Macroeconomic outlook benign for Infrastructure… but beware technological disruption


Disruptors could appear within the infrastructure sector.

RARE Infrastructure, the Sydney based investment manager specialising in global listed infrastructure believes 2018 should be a relatively benign year for the sector.

“We are expecting a stable operating environment but recognise that any deviation from expectations could cause an outsized movement in asset prices, said Nick Langley, Co- CEO, Co-CIO Rare Infrastructure.

“While there may be volatility, RARE does not expect any major corrections, as there is still significant cash on the sidelines waiting to ‘buy the dips’.

“In short, we expect continued growth in usage/patronage for infrastructure companies but expect pressure on achieved prices, impacting revenues.

“As long as we continue to see strong underlying economic growth we will continue to see an increase in revenue and cash flow growth, which is supportive of earnings and dividend growth.

“While RARE is fully invested, in 2017 we increased the defensive positioning of strategies.

“We are seeking a balance between the more defensive regulated utility companies with higher growth infrastructure companies, such as rail companies, toll roads and airports.

“We predict that three key themes will drive the infrastructure market in 2018.

First is asset based growth- companies investing in their underlying assets to generate future returns, rather than buying or building new assets.

Most of the companies RARE invests in are achieving between 7% and 10% return on equity which in turn is being invested into the company’s existing assets.

Second is price elasticity of demand.
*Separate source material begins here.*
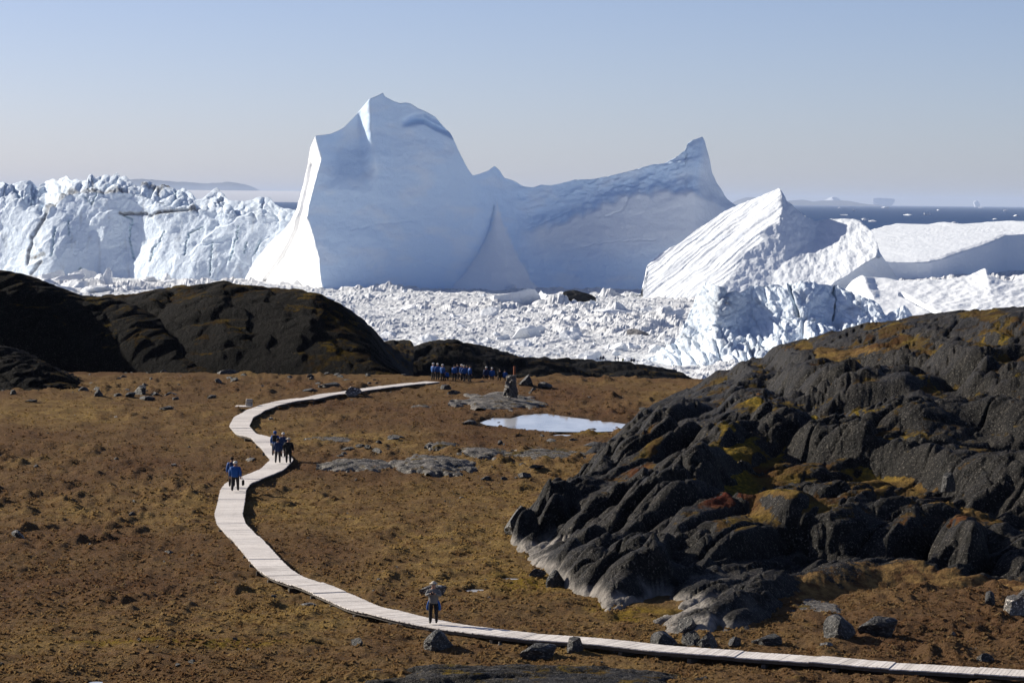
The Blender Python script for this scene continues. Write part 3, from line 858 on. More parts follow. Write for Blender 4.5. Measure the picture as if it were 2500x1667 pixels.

We believe that, as companies need to be careful not to increase prices beyond the consumer’s willingness to pay. For instance Toll roads that increase rates beyond a certain level can quickly find revenues impacted by motorists taking alternative routes.

“Third and arguably the theme with the greatest potential to change markets is technological disruption. Investors are starting to consider, and be wary of, the impacts of changes in technology on the way we utilise our infrastructure, and there may be some winners and losers out of that.

“Some examples of disruptors within the infrastructure sector include: the falling cost of battery energy storage, greater penetration of renewable power generation, increased inter-connection of electricity networks, and the greater prevalence of electric vehicles, “ said Nick Langley.